Sabemos, pues, que las condiciones laborales tanto de los fabricantes como de los vendedores de esos productos son de abuso. Sabemos que el low cost es un fraude. Sabemos que los tintes que utilizan para las prendas son tóxicos y que pueden afectar a nuestra salud (y, por supuesto, a quienes los manipulan para su fabricación). Sabemos que cada una de esas millones y millones de prendas son pequeñas dosis de la droga con la que el capitalismo salvaje mantiene el control de nuestras voluntades y de sus negocios. Sabemos que esa industria textil es el eje de un sistema antiecológico, contaminante, insostenible, suicida. ¿Por qué entonces, si lo sabemos, no reaccionamos? ¿Por qué permitimos que el neoliberalismo galopante compre a 1 maldito euro nuestras conciencias? ¿De qué sirve que sepamos que esa gigantesca maquinaria solo está al servicio de un capital que no revierte en beneficios para la economía de todos sino solo de sus dueños?
La proliferación de las tiendas low cost está íntimamente relacionada con una educación también low cost, que las políticas ultraliberales imponen a la sociedad: más bragas a 1 euro y menos Filosofía o Artes en los contenidos curriculares de escuelas y universidades. A través de un sistema de consumo estúpido y de una formación académica cada vez más estúpida, las sociedades serán más fácilmente manipulables, dirigidas, dominadas, vigiladas. Se sustituyen las Humanidades por las nociones económicas porque el único modelo social que interesa al poder es el de ese dinero que acumulan unos pocos. La estrategia es, por un lado, hacer desaparecer el sentido crítico y la libertad de pensamiento que aportan esos estudios, y, por otro, desarrollar una adicción consumista a gran escala y a bajo precio.

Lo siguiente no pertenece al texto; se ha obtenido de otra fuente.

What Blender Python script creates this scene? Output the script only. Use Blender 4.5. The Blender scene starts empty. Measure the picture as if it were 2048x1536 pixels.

Me habría reconfortado que esas colas en Gran Vía fueran para confrontar semejante modelo. Incluso me habría reconciliado con mi especie que se hubieran formado esas colas para comprar calcetines: el otro día le preguntaron al padre Ángel -que volvía, desolado, de los campos de refugiados de Macedonia- qué necesitaban esas personas. Calcetines, dijo.